Monthly exams were somehow easier because they only covered content taught since the last exam period ended. So, for instance, the 2nd Monthly exams only covered the curriculum taught after the Quarterly exams. While this was the case with a subject like English, History or Geography, it was trickier with the sciences especially Mathematics. A theorem that you learnt at the beginning of school year more than likely was needed to solve a problem during the 3rd Monthly exams even if that problem had been taught only in the context of a recent topic.

So how did all that relate to the pretty bad 20/100 in Computer Science?

See in 10th grade, we only had, if I remember right, one class a week on Computer Science. And the 20/100 happened during the 1st Monthly exams when the software programs were at their most basic. We were essentially performing additions and subtractions. And the pretty girl had been recruited by my teacher to review and score the exam papers because he had figured out that she, a 16 year old, was so good. So more than my low score, it was the study in contrast between me and her that rankled but only for a short while. I will write a bit more about this girl in another post...but all this brings me to the reason why I wrote this post: I just couldn't be bothered with taking exams (or anything else for that matter) seriously.

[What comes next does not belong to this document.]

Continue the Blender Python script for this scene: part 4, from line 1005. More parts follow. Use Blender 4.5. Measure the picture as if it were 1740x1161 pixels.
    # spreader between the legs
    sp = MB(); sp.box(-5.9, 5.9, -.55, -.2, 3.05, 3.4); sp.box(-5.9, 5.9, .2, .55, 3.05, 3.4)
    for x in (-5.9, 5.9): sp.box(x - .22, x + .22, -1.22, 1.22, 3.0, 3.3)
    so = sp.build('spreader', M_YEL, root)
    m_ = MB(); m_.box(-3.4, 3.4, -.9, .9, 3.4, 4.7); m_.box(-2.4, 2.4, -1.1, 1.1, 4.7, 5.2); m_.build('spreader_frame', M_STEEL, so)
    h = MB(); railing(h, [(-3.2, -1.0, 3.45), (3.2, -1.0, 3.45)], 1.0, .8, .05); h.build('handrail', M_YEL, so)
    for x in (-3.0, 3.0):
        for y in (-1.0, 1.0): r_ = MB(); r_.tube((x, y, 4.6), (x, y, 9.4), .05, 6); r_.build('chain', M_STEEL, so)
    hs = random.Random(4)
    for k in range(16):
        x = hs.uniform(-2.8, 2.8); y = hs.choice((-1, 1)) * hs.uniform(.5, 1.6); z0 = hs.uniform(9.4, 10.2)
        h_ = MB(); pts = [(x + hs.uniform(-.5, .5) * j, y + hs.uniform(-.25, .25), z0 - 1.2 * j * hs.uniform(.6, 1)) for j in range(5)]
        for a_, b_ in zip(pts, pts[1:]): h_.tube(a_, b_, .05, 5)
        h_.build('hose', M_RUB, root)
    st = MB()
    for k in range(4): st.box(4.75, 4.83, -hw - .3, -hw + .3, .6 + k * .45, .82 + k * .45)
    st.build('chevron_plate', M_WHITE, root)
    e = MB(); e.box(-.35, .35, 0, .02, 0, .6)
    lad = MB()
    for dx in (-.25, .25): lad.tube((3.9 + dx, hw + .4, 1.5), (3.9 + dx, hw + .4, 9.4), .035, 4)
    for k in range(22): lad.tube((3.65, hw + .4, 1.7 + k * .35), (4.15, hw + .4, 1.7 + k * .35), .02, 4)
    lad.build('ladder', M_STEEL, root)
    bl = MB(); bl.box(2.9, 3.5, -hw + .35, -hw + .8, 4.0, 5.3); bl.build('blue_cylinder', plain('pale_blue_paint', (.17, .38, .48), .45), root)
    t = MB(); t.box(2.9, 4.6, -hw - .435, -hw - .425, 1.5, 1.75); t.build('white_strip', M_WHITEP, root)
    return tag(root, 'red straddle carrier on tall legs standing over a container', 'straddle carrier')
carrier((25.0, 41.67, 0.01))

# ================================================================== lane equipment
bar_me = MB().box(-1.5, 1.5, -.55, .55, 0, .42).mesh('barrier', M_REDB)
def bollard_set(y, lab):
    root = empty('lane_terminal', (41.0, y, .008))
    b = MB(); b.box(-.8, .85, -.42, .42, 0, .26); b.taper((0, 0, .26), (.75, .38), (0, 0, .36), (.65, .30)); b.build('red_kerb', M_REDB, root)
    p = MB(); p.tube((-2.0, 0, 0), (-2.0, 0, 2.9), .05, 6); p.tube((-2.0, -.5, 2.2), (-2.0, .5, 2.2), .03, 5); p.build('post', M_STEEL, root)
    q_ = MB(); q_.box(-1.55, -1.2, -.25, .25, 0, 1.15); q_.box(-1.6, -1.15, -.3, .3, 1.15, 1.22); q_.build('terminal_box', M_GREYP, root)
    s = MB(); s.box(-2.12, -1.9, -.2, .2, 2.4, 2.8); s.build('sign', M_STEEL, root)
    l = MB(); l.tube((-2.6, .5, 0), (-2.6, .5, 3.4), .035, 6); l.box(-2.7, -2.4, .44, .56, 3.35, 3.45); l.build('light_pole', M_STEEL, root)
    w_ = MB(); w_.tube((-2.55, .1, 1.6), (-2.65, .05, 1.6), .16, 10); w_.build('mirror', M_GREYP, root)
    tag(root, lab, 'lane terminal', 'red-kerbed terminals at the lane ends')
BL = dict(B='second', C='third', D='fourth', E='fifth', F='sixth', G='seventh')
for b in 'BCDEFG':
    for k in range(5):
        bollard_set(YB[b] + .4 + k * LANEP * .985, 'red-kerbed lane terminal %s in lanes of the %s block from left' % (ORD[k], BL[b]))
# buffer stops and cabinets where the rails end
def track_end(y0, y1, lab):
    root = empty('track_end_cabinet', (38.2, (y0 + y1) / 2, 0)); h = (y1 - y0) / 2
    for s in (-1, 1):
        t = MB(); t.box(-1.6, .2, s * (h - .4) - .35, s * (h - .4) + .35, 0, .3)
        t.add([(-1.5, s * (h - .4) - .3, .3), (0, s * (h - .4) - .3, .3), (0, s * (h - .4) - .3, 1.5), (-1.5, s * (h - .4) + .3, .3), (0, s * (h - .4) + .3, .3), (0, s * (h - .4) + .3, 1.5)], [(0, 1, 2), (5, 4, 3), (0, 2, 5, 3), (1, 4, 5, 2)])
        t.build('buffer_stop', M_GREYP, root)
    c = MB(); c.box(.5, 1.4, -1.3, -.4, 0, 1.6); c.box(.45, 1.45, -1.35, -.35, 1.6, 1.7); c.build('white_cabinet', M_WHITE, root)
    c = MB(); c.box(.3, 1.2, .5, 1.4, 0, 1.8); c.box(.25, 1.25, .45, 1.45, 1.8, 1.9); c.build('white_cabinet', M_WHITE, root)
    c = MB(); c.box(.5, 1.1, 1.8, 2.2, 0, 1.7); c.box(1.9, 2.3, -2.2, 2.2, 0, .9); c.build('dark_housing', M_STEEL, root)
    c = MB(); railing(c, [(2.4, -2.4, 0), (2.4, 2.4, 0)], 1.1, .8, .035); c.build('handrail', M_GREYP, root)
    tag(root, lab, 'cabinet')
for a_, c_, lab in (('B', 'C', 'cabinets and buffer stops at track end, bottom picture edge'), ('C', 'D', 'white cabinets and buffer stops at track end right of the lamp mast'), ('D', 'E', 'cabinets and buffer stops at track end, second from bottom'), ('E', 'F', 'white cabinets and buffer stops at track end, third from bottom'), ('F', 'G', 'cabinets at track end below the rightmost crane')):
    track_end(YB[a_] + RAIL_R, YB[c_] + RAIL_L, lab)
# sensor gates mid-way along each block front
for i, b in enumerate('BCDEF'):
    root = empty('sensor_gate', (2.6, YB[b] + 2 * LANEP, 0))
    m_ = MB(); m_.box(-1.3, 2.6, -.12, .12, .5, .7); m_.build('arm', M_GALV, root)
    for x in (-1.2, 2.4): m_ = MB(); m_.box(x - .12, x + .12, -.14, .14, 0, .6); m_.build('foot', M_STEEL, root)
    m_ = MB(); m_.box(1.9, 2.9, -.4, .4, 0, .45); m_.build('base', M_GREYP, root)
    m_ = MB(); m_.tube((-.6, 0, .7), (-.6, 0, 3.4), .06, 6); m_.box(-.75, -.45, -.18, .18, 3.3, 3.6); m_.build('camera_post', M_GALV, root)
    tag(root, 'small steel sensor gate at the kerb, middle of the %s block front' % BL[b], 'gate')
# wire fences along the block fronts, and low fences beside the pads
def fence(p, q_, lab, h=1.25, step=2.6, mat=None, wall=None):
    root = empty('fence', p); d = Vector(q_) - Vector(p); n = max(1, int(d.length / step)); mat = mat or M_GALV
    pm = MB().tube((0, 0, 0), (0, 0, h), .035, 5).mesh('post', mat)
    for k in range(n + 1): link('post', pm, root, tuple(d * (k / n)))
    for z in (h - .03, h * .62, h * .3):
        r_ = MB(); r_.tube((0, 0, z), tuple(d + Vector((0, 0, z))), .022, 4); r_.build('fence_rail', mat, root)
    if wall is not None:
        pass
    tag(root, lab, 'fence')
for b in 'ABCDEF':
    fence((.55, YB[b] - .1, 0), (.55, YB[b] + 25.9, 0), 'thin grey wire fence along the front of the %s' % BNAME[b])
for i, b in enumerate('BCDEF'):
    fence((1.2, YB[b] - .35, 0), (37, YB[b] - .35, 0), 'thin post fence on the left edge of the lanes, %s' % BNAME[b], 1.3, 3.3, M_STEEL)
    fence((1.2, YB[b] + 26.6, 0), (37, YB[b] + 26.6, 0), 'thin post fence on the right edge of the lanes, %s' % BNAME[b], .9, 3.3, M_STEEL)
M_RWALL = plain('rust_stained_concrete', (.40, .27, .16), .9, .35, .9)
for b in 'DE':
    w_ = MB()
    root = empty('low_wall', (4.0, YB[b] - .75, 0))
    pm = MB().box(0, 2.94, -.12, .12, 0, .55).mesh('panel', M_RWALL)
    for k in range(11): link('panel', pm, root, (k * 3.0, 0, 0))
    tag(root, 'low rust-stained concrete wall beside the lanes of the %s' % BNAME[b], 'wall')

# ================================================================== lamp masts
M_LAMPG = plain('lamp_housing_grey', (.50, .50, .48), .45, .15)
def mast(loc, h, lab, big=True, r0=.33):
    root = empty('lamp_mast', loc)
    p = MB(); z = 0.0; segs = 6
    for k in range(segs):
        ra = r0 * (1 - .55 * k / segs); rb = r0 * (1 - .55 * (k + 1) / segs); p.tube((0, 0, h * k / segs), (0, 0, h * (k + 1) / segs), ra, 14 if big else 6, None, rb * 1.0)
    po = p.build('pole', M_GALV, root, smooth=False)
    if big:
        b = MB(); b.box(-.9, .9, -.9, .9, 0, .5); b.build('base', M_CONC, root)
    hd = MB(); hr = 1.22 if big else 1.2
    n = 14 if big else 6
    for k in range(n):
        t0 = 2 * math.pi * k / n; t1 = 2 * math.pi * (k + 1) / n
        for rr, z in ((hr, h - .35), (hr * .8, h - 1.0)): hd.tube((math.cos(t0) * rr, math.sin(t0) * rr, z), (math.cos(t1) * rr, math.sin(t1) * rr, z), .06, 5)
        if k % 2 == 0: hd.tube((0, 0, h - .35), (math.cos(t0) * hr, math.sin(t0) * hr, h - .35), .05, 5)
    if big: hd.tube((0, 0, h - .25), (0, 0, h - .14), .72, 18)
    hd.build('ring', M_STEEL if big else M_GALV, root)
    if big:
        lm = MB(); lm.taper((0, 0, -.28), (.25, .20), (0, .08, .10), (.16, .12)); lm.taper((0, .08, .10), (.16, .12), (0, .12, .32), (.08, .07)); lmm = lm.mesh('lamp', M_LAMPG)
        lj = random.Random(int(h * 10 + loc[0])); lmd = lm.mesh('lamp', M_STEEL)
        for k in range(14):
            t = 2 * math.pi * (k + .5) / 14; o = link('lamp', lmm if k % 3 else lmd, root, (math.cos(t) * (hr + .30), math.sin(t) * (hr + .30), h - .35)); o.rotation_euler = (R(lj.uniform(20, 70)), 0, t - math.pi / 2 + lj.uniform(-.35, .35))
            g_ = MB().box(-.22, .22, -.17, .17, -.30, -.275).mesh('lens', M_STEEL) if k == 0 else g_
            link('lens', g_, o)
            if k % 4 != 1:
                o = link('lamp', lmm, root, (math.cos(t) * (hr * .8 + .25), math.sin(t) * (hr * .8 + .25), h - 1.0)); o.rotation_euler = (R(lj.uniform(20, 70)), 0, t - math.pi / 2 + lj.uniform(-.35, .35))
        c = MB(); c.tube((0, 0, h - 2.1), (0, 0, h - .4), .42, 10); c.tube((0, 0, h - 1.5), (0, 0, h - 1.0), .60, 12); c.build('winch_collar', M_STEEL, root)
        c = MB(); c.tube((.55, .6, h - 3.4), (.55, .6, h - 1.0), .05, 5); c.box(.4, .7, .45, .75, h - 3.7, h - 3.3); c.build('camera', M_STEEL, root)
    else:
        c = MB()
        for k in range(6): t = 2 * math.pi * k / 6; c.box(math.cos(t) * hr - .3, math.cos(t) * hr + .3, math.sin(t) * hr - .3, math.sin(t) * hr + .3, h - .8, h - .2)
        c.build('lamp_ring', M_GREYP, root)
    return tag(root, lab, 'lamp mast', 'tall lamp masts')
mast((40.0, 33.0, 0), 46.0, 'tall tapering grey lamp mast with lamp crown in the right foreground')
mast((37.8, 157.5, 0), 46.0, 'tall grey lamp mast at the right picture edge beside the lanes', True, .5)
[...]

When other students would sweat, pore over books and consult with each other right before exam time, I would be sitting relaxed and gazing out the window...at the swaying trees outside, at a couple of crows in earnest conversation on a power line, at a workman frantically gulping down water after an hour of hard labor on the hot street...and wondering if that water somehow tasted any better to him. And during an exam, I would more often than not just wing it. While the learned types would ask for more paper to tackle the extra credit questions, I would already be walking out of the exam hall.

Coming back to the present...back to the present...back to the present...

Come to think of it, I still cannot be bothered with taking a lot of things seriously today. This past Sunday, I was relaxing in a little cottage in Eastham when my folks called and said that they were coming down to discuss "very important matters" with me. It was a damp, rainy day. While I waited for them to arrive, I was standing by the cottage door watching the rain drizzle through the trees in the yard outside. And I observed this little chipmunk scrambling between the potted plants and bushes looking for food in a desperate bid to beat yet another New England winter. When it found something to eat, it seemed to forget the world around it as it focused on getting that food down, blissfully oblivious of my presence just beyond the glass of that storm door. Suddenly I felt like that kid in school from a time long gone by.

You are probably asking yourself, "So how did that cheese omelette in Weymouth remind him of 10th grade in Madurai?!?!".

Good call. When I figure that out, I will post again here...

Seriously though, that breakfast didn't remind me of that simpler life. Something else that frustrated me this past Sunday did. But I thought the cheese omelette would make a great start.